If a homeowner or developer wants to add a solar array that pushes the 2 MW limit, they must pay for an impact study. The study would then show if a circuit can handle an increase. If upgraded infrastructure were needed, the homeowner or developer would bear the cost in order to install their solar.  

Cunningham said the customer could also install a battery backup system instead.  

The third-party report also recommended performing a distribution planning study and hosting a capacity study every three years.  

The commission is not slated to motion on the item besides accepting the report.  

On the consent agenda for Thursday, the commission will vote to award a $16 million bid to Watson Construction Company LLC for the SW 62nd Boulevard connector project. The Florida Department of Transportation will fund the $13.1 million for the project.  
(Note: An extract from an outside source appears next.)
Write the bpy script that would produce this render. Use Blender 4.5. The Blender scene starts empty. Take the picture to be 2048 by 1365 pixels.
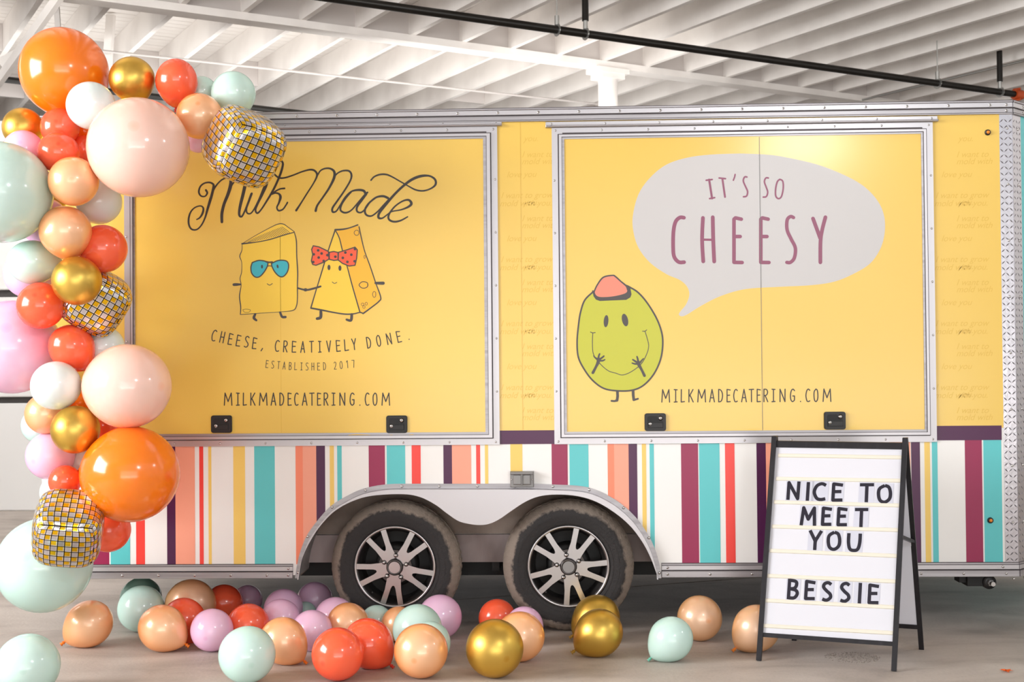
import bpy, bmesh, math, random
from mathutils import Vector, Matrix
from mathutils.geometry import tessellate_polygon
random.seed(7)
PI = math.pi
SC = bpy.context.scene
COL = SC.collection

# ------------------------------------------------------------ camera
F_PX, CAMH = 2500.0, 1.41
YAW, PITCH, ROLL = math.radians(2.1), math.radians(0.84), math.radians(0.50)
Fw = Vector((-math.sin(YAW)*math.cos(PITCH), math.cos(YAW)*math.cos(PITCH), math.sin(PITCH)))
R0 = Vector((math.cos(YAW), math.sin(YAW), 0)); U0 = R0.cross(Fw)
Rr = R0*math.cos(ROLL) - U0*math.sin(ROLL)
Uu = U0*math.cos(ROLL) + R0*math.sin(ROLL)
CP = Vector((0, 0, CAMH))
cam = bpy.data.cameras.new('camera'); camo = bpy.data.objects.new('camera', cam); COL.objects.link(camo)
camo.matrix_world = Matrix(((Rr.x, Uu.x, -Fw.x, 0), (Rr.y, Uu.y, -Fw.y, 0), (Rr.z, Uu.z, -Fw.z, CAMH), (0, 0, 0, 1)))
cam.sensor_width = 36; cam.lens = F_PX*36/2048; cam.clip_end = 200
cam.dof.use_dof = True; cam.dof.focus_distance = 6.3; cam.dof.aperture_fstop = 5.6
SC.camera = camo
SC.view_settings.view_transform = 'Standard'; SC.view_settings.look = 'None'
SC.view_settings.exposure = 0.04; SC.view_settings.gamma = 1.0
SC.view_settings.use_curve_mapping = False
SC.cycles.max_bounces = 8; SC.cycles.diffuse_bounces = 5; SC.cycles.glossy_bounces = 4
SC.cycles.sample_clamp_indirect = 6

def ray(px, py): return Fw + Rr*((px-1024)/F_PX) - Uu*((py-682.5)/F_PX)
def on_y(px, py, y):
    r = ray(px, py); return CP + r*(y/r.y)
def on_z(px, py, z=0.0):
    r = ray(px, py); return CP + r*((z-CAMH)/r.z)
def at_d(px, py, d): return CP + ray(px, py)*d
Y0 = 6.41                      # front face of the trailer side
PM = F_PX/6.43                 # pixels per metre on it
def TP(px, py, out=0.0):
    p = on_y(px, py, Y0-out); return (p.x, p.z)
def TX(px, py=560): return TP(px, py)[0]
def TZ(py, px=1100): return TP(px, py)[1]

# ------------------------------------------------------------ world and lights
W = bpy.data.worlds.new('world'); SC.world = W; W.use_nodes = True
bg = W.node_tree.nodes['Background']; bg.inputs[0].default_value = (0.93, 0.96, 1.0, 1); bg.inputs[1].default_value = 0.9
def area(name, loc, target, sx, sy, power, colr=(1, 1, 1), spread=180):
    l = bpy.data.lights.new(name, 'AREA'); l.shape = 'RECTANGLE'; l.size = sx; l.size_y = sy
    l.energy = power; l.color = colr; l.spread = math.radians(spread)
    o = bpy.data.objects.new(name, l); COL.objects.link(o); o.location = loc
    o.rotation_euler = (Vector(target)-Vector(loc)).to_track_quat('-Z', 'Y').to_euler()
    return o
area('window_daylight', (-7.3, 2.2, 3.0), (0, 3.6, 2.0), 5.0, 3.2, 1050, (0.97, 0.98, 1.0))
area('door_daylight', (2.0, -8.4, 2.2), (0, 6, 1.6), 10.0, 3.6, 190, (1.0, 0.985, 0.96))
area('partition_fill', (-6.4, 8.3, 4.1), (-6.2, 11.8, 1.3), 1.6, 1.6, 95)  # added lamp inside the room, brightens the left partition wall
area('skylight_fill', (-3.0, 14.0, 3.4), (-3.2, 15.5, 5.2), 9.0, 3.0, 190, (1.0, 0.99, 0.97))  # added lamp below the far ceiling, aimed up in place of skylight daylight
area('low_bounce_fill', (2.0, -8.6, 0.3), (1.0, 2.0, 4.8), 10.0, 1.0, 200, (1.0, 0.97, 0.93))  # added low fill behind the camera, aimed up to brighten the ceiling
for lx, ly in ((-3.4, 6.2), (0.6, 6.2), (4.6, 6.2), (7.6, 6.2), (10.5, 7.0)):
    area('ceiling_fill', (lx, ly, 3.7), (lx+1.5, ly+4.2, 5.1), 1.4, 1.4, 75, (1.0, 0.985, 0.965))  # made-up lamps out of view, added to lift the joists and deck
for lx, ly, lz in ((2.35, -0.3, 3.62), (2.75, -0.3, 3.64), (6.0, 3.8, 3.9)):
    area('ceiling_lamp', (lx, ly, lz), (lx*.3, 6.4, 1.4), 0.22, 0.22, 22)

# ------------------------------------------------------------ materials
def lin(h):
    h = h.lstrip('#'); v = [int(h[i:i+2], 16)/255 for i in (0, 2, 4)]
    return tuple((c/12.92 if c <= .04045 else ((c+.055)/1.055)**2.4) for c in v)+(1,)
def mat(name, c, rough=.5, metal=0.0, coat=0.0, spec=.5, emis=None, bump=None, vary=None, aniso=None):
    m = bpy.data.materials.new(name); m.use_nodes = True; nt = m.node_tree; b = nt.nodes['Principled BSDF']
    b.inputs['Base Color'].default_value = lin(c); b.inputs['Roughness'].default_value = rough
    b.inputs['Metallic'].default_value = metal; b.inputs['Coat Weight'].default_value = coat
    b.inputs['Specular IOR Level'].default_value = spec
    if emis: b.inputs['Emission Color'].default_value = lin(c); b.inputs['Emission Strength'].default_value = emis
    tc = None
    if vary or bump: tc = nt.nodes.new('ShaderNodeTexCoord')
    if vary:                                   # (scale vector, second colour, detail, contrast lo, hi)
        sc_, c2, lo, hi = vary
        mp = nt.nodes.new('ShaderNodeMapping'); mp.inputs['Scale'].default_value = sc_
        n = nt.nodes.new('ShaderNodeTexNoise'); n.inputs['Scale'].default_value = 1; n.inputs['Detail'].default_value = 6
        r = nt.nodes.new('ShaderNodeValToRGB'); r.color_ramp.elements[0].position = lo; r.color_ramp.elements[1].position = hi
        r.color_ramp.elements[0].color = lin(c); r.color_ramp.elements[1].color = lin(c2)
        nt.links.new(tc.outputs['Object'], mp.inputs[0]); nt.links.new(mp.outputs[0], n.inputs[0])
        nt.links.new(n.outputs[0], r.inputs[0]); nt.links.new(r.outputs[0], b.inputs['Base Color'])
    if bump:
        sc_, st = bump
        n = nt.nodes.new('ShaderNodeTexNoise'); n.inputs['Scale'].default_value = sc_; n.inputs['Detail'].default_value = 4
        bp = nt.nodes.new('ShaderNodeBump'); bp.inputs['Strength'].default_value = st; bp.inputs['Distance'].default_value = .01
        nt.links.new(tc.outputs['Object'], n.inputs[0]); nt.links.new(n.outputs[0], bp.inputs['Height']); nt.links.new(bp.outputs[0], b.inputs['Normal'])
    return m
M = {}
M['paint'] = mat('white_paint', '#e9e4df', .7, bump=(30, .12), vary=((1.2, 1.2, 1.2), '#cfc8c3', .45, .75))
M['paint2'] = mat('white_paint_deck', '#ded8d2', .75, vary=((.8, .8, 3), '#cdc6c0', .4, .7))
M['block'] = mat('grey_white_paint', '#c4bdb9', .75)
M['wall'] = mat('white_wall', '#ebeae8', .6, vary=((.4, .4, .4), '#e6e5e3', .4, .7))
M['gap'] = mat('dark_gap', '#3f3a37', .6)
M['black'] = mat('black_pipe', '#16130f', .3, .3)
M['galv'] = mat('galvanised', '#b9b9b6', .35, .9)
M['orangepaint'] = mat('orange_coupling', '#b5481c', .4)
M['alu'] = mat('aluminium', '#b3b0b3', .38, .75, bump=(60, .02), vary=((1.5, 1.5, 60), '#9c989b', .35, .75))
M['alu2'] = mat('aluminium_bright', '#c3c0c3', .34, .7)
M['aludark'] = mat('aluminium_groove', '#5e585a', .5, .5)
M['screw'] = mat('screw_head', '#c9c7c5', .25, 1.0)
M['tread'] = mat('tread_plate', '#c9c6cb', .22, .95, bump=(40, .05))
M['treadshade'] = mat('tread_ridge_shaded', '#7f7b80', .35, .6)  # darker than the plate: shadow on the ridges put into their colour
M['white_wrap'] = mat('white_vinyl', '#f4f2ef', .32, vary=((2, 2, .6), '#edebe7', .4, .7))
M['yellow'] = mat('yellow_vinyl', '#edc762', .2, spec=.5, vary=((.5, .5, .5), '#ebc45c', .4, .7))
M['yellowdim'] = mat('yellow_vinyl_script', '#e2b84f', .25)
M['purple'] = mat('purple_vinyl', '#4c1444', .3)
M['maroon'] = mat('maroon_vinyl', '#98214f', .3)
M['teal'] = mat('teal_vinyl', '#5ec6c8', .3)
M['coral'] = mat('coral_vinyl', '#f5a489', .3)
M['coral2'] = mat('coral_vinyl_deep', '#f78a68', .3)
M['red'] = mat('red_vinyl', '#f2453c', .3)
M['syellow'] = mat('stripe_yellow', '#f3cd6a', .3)
M['ink'] = mat('dark_ink', '#39332f', .35)
M['ink2'] = mat('grey_ink', '#4a4442', .35)
M['wine'] = mat('wine_ink', '#8f4a66', .35)
M['bubble'] = mat('grey_white_print', '#cac7c6', .35)
M['cheese'] = mat('cheese_print', '#f6cf48', .35)
M['cheese2'] = mat('cheese_side_print', '#f3ba38', .35)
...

Approved in October 2021, the connector project will add a 1.1-mile extension to SW 62nd Boulevard at the Cabana Beach Apartments. The road will feed into Clark Butler Boulevard near the Butler Plaza Walmart. The roadway will include a 330 ft. bridge, 11 ft. vehicle lanes, 7 ft. bike lanes and a 10 ft. multi-use path.  

City engineer Brian Singleton told the commission at the time that the project had been in the works since 2007 and hopes to reduce congestion along SW 34th Street, Archer Road and Newberry Road.